*Raw data:*

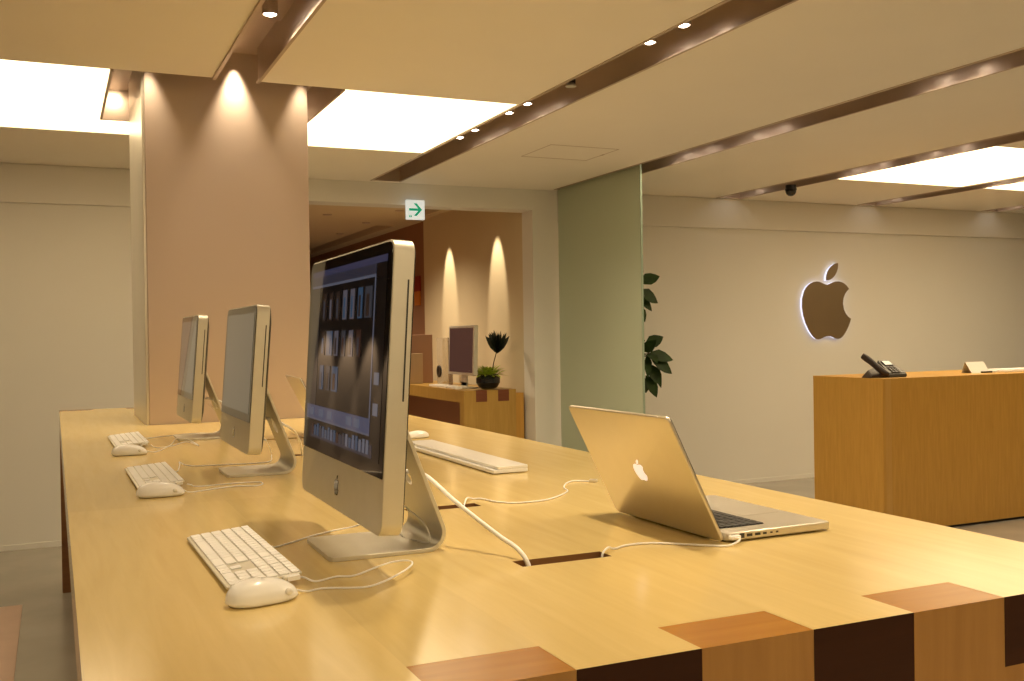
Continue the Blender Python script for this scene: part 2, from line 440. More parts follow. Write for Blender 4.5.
# ------------------------------------------------------------------ light troughs
def spot(loc, target, watts, ang=100, blend=1.0, size=.02, colr=SPOT):
    l = bpy.data.lights.new('halogen_spot', 'SPOT'); l.energy = watts; l.color = colr
    l.spot_size = math.radians(ang); l.spot_blend = blend; l.shadow_soft_size = size
    o = bpy.data.objects.new('halogen_spot', l); COL.objects.link(o); o.location = loc
    o.rotation_euler = (Vector(target) - Vector(loc)).to_track_quat('-Z', 'Y').to_euler()
    return o

def lamp_part(par, x, y, z, top):
    ox, oy, oz = par.location
    bm = bm_new(); lathe(bm, [(.030, top), (.030, z), (.026, z), (.024, z + .004)], (x - ox, y - oy, 0), n=16)
    o = obj('lamp', bm, M['trough'], par, smooth=True, autosmooth=True)
    bm = bm_new(); lathe(bm, [(.024, z + .0035), (.012, z - .004), (.002, z - .006)], (x - ox, y - oy, 0), n=16)
    obj('lens', bm, M['lamp'], o)

W = 32.0
PAIRS = {0: [(4.4, 4.1), (2.6, 2.3), (.9, .6)],
         1: [(3.84, 3.58), (1.9, 1.65), (.2, -.1)],
         2: [(5.74, 5.50), (5.01, 4.78), (3.59, 3.34), (2.25, 2.0), (1.6, 1.35), (.2, -.1)],
         3: [(5.855, 5.59), (5.11, 4.87), (3.65, 3.42), (2.2, 1.95), (.6, .35)],
         4: [(7.1,), (5.92, 5.67), (5.19, 4.93), (3.7, 3.45)],
         5: [(7.1,), (5.92, 5.67), (5.19, 4.93), (3.7, 3.45)],
         6: [(7.1,), (5.92, 5.67), (3.7, 3.45)]}
SLABEL = ['recessed light trough in the ceiling left of the frame',
          'short recessed light trough running into the top of the column',
          'long bronze light trough with bright lamps, the first one right of the column',
          'bronze light trough above the frosted glass panel',
          'bronze light trough in the ceiling carrying the black dome camera',
          'thin bronze light trough between the two white panels at upper right',
          'rightmost bronze light trough in the ceiling, ending nearest the right edge']
for i, (a, b) in enumerate(SLOTS):
    ye = slot_end(i); mx = (a + b) / 2
    t = thing('light_trough', SLABEL[i], 'ceiling light', (mx, -4.5, ZC), group='recessed ceiling light troughs')
    D = .125
    bm = bm_new(); w = (b - a) / 2; L_ = ye + 4.5
    box(bm, -w, -w + .006, 0, L_, .0, D); box(bm, w - .006, w, 0, L_, .0, D)
    box(bm, -w, w, 0, .006, 0, D)
    if i == 1:
        box(bm, -w, w, 0, 8.61, D, D + .01)                           # lower section
        box(bm, -w, w, 8.60, 8.61, D + .01, D + .035); box(bm, -w, w, 8.61, L_ + .002, D + .025, D + .035)
        box(bm, -w, -w + .006, 8.61, L_, D, D + .025); box(bm, w - .006, w, 8.61, L_, D, D + .025)
    else:
        box(bm, -w, w, L_ - .006, L_, 0, D); box(bm, -w, w, 0, L_, D, D + .01)
    obj('housing', bm, M['trough'], t)
    bm = bm_new(); box(bm, -w, -w + .014, 0, L_, -.010 if i == 1 else -.004, 0.0); box(bm, w - .014, w, 0, L_, -.010 if i == 1 else -.004, 0.0)
    obj('lip', bm, M['trough_lip'], t)
    for pr in PAIRS[i]:
        for y in pr:
            lamp_part(t, mx, y, .045 if i == 2 else .06, D)
            zl = ZC + .035 if i == 2 else ZC + .05
            if y > 7: spot((mx, y, zl), (mx + .10, y - .5, 0), W * .16, 34, .6)
            else: spot((mx, y, zl), (mx + .12, y, 0), W * (.36, 1.2 if y < 3 else .45, .95 if y < 3 else 1.2, .15 if y < 3 else .24, .9 if y < 4 else .28, .6 if y < 4 else .32, .7 if y < 4 else .32)[i], 150 if (i != 1 or y > 3) else 76, 1.0)
    if i == 1:
        spot((mx + .01, 4.700, ZC + .12), (mx + .01, 4.708, 1.2), 44, 58, 1.0, .012)
# corner washers hidden in the slit before the column
for x in (CX0 + .03, CX1 - .03): spot((x, 4.69, ZC + .10), (x, 4.702, 1.2), 17, 56, 1.0, .012)
spot((.312, 5.57, ZC + .12), (.305, 5.66, ZC + .05), 2.5, 120, .9, .02)
spot((1.175, 5.57, ZC + .12), (1.18, 5.66, ZC + .05), 2.5, 120, .9, .02)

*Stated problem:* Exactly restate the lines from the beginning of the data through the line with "obj('lens', bm, M['lamp'], o)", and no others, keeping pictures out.

*The result:*
Continue the Blender Python script for this scene: part 2, from line 440. More parts follow. Write for Blender 4.5.
# ------------------------------------------------------------------ light troughs
def spot(loc, target, watts, ang=100, blend=1.0, size=.02, colr=SPOT):
    l = bpy.data.lights.new('halogen_spot', 'SPOT'); l.energy = watts; l.color = colr
    l.spot_size = math.radians(ang); l.spot_blend = blend; l.shadow_soft_size = size
    o = bpy.data.objects.new('halogen_spot', l); COL.objects.link(o); o.location = loc
    o.rotation_euler = (Vector(target) - Vector(loc)).to_track_quat('-Z', 'Y').to_euler()
    return o

def lamp_part(par, x, y, z, top):
    ox, oy, oz = par.location
    bm = bm_new(); lathe(bm, [(.030, top), (.030, z), (.026, z), (.024, z + .004)], (x - ox, y - oy, 0), n=16)
    o = obj('lamp', bm, M['trough'], par, smooth=True, autosmooth=True)
    bm = bm_new(); lathe(bm, [(.024, z + .0035), (.012, z - .004), (.002, z - .006)], (x - ox, y - oy, 0), n=16)
    obj('lens', bm, M['lamp'], o)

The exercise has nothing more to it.